Sunday 10 June 2007

Methodology for Web 2.0 Collaboration for Reluctant Organisations

Dave Pollard has developed a A Methodology for Web 2.0 Collaboration Experiments (in Reluctant Organizations). which he discusses in his business innovation and knowledge based blog How To Save The World.


This diagram explains the process he envisages will enable organisations to mitigate the three key areas he says people have difficulty with...


What's perceived as urgent in most organizations (i.e. what's keeping management awake at night) isn't collaboration or innovation or technology or worker effectiveness, it's cost reduction and risk management. Nothing else gets any executive bandwidth.


You can't change an organization's culture (short of firing everyone and starting over with new managers and staff). The best you can hope to do is help people adapt to the existing culture in useful, valuable ways.


Organizations are, mostly, complex adaptive systems, so one-step needs identification is futile. You have to let a full understanding of the organization's problems and needs, and the solutions that address those needs, co-evolve. By the time you have an intelligent answer, your understanding of the problem is usually vastly different from what it was at the outset.

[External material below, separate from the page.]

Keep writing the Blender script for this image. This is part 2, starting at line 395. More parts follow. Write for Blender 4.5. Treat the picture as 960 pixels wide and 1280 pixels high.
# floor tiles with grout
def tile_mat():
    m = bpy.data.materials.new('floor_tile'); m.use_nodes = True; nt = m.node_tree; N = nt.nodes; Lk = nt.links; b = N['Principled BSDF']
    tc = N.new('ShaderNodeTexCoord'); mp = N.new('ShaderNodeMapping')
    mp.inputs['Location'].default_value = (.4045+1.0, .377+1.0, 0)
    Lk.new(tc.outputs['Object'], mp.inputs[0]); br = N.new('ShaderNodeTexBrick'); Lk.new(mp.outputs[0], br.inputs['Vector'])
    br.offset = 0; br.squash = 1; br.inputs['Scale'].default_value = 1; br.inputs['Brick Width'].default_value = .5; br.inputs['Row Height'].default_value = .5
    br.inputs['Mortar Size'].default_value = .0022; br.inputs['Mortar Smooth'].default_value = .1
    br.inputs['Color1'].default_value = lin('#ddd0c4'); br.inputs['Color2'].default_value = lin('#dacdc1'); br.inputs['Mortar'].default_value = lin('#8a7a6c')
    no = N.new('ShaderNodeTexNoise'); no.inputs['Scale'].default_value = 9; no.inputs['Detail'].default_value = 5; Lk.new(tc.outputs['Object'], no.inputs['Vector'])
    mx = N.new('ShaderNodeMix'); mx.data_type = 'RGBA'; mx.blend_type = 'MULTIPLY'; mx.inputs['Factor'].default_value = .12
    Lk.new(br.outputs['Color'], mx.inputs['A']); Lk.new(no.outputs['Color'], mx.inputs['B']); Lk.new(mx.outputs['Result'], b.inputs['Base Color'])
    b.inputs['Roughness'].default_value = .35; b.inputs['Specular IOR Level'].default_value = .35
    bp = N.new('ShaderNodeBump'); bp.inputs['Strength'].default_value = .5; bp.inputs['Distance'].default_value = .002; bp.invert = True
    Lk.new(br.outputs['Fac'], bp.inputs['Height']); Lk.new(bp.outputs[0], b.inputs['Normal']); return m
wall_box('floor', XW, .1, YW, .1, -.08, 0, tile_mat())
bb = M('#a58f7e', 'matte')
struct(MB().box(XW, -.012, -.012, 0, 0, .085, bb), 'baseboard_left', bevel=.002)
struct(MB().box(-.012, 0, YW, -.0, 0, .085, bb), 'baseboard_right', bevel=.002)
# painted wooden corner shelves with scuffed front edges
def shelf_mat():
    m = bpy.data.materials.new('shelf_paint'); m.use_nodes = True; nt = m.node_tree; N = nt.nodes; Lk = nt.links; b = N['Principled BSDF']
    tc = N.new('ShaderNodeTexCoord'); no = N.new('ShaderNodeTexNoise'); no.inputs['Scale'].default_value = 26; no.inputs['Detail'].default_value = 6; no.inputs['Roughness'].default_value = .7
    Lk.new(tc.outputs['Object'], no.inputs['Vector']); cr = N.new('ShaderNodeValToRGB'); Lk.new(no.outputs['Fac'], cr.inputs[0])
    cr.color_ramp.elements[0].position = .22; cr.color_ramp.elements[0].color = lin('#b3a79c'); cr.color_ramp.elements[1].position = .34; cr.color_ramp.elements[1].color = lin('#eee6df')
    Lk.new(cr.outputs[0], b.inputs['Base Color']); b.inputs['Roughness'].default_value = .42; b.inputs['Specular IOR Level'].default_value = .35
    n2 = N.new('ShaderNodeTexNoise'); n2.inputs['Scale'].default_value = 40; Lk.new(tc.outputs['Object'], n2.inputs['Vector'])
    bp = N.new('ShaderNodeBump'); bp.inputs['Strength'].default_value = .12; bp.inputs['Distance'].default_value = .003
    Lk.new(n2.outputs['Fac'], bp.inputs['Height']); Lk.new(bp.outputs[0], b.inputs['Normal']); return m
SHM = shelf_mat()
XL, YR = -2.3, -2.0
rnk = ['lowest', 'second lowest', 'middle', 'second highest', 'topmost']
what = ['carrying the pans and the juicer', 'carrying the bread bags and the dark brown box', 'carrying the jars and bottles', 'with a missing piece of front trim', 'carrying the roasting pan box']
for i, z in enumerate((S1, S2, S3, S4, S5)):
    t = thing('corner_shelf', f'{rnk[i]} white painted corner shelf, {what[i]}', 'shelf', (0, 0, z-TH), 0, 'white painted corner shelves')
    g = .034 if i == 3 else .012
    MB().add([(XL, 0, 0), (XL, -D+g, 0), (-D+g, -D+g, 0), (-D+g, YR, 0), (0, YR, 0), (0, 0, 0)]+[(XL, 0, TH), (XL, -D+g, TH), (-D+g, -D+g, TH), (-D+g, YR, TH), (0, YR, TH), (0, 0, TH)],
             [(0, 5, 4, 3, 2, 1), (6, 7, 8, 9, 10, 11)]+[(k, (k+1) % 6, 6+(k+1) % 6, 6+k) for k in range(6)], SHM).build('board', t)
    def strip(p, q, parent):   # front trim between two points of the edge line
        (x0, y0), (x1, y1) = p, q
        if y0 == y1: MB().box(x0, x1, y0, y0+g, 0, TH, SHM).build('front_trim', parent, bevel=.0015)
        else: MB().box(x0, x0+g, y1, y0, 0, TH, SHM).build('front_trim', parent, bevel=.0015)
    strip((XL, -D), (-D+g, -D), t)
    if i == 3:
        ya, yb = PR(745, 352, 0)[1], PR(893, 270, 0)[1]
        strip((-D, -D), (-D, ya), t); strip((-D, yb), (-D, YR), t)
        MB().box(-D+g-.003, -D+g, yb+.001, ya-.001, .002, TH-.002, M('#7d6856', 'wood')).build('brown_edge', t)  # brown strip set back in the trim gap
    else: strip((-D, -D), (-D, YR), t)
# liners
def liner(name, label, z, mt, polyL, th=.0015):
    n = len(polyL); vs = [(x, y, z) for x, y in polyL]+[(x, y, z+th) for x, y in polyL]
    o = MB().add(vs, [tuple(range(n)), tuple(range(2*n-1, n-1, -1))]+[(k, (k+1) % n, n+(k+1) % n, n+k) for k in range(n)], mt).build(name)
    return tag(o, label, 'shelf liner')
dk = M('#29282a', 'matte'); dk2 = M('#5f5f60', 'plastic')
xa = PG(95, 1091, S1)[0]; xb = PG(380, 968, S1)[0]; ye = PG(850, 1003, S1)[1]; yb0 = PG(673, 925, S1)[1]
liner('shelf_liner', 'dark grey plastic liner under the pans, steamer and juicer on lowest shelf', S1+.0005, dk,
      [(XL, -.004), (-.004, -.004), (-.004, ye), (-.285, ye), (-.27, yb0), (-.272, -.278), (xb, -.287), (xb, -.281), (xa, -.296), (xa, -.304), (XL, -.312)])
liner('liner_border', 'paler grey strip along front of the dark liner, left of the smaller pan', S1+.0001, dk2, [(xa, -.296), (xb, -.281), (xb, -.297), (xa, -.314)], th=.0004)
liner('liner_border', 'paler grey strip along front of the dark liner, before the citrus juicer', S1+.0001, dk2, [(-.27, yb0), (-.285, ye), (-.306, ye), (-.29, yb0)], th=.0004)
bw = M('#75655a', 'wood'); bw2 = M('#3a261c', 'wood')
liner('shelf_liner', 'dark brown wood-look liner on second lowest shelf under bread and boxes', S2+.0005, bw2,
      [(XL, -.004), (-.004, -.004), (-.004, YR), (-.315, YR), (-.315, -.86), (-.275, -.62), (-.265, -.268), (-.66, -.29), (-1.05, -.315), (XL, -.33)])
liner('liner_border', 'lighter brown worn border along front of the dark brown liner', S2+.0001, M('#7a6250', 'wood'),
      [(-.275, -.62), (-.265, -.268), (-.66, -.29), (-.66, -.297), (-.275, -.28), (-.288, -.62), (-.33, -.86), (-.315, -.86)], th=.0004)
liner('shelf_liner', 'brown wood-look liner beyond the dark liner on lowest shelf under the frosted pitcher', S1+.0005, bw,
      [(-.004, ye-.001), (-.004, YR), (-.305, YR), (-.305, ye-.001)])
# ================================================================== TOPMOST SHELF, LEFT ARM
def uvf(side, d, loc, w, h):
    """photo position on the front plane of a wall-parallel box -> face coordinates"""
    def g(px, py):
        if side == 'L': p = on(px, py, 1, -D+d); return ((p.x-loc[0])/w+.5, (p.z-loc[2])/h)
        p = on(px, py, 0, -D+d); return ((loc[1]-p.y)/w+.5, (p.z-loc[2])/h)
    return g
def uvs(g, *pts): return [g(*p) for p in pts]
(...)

The methodology he advocates is one based on experimenting with collaborative technologies. He's developed what looks to be a very pragmatic approach, grounded in the reality of business, which relies on what appears to be an action research approach, which spirals through four phases of planning, acting, observing and reflecting.

Where I think he's spot on is what he says about the need for champions to meet face to face in the inital stages of the process. As he says,

...there is much work to be done up-front to understand the opportunities and challenges, and some sleeves-rolled-up face-to-face is needed to do this

When I've asked project managers about whether meeting face to face prior to taking part in a shared blog would have given them more confidence in the group, they've had mixed feelings. Some felt that yes, they would be more comfortable sharing with people they knew, others felt that prior judgements about individuals roles and organisations would have a negative impact on sharing face to face.

Many of these judgements had a power dynamic. As the group blog is anonymous, and anonymity is a great leveller, the power dynamic has been removed. It may be that new ones build in relation to the activity of the community members, rather than due to prior assumptions about individuals within a bureaucracy.

Recieved wisdom does suggest that face to face activities strengthen a community, but it appears we can't necessarily assume this is the case.

What Dave Pollard is referring to is more those individuals who will drive forward the experiments in collaboration, rather than the wider community, but the impact of face to face activites on online collaboration is definately something to consider very carefully.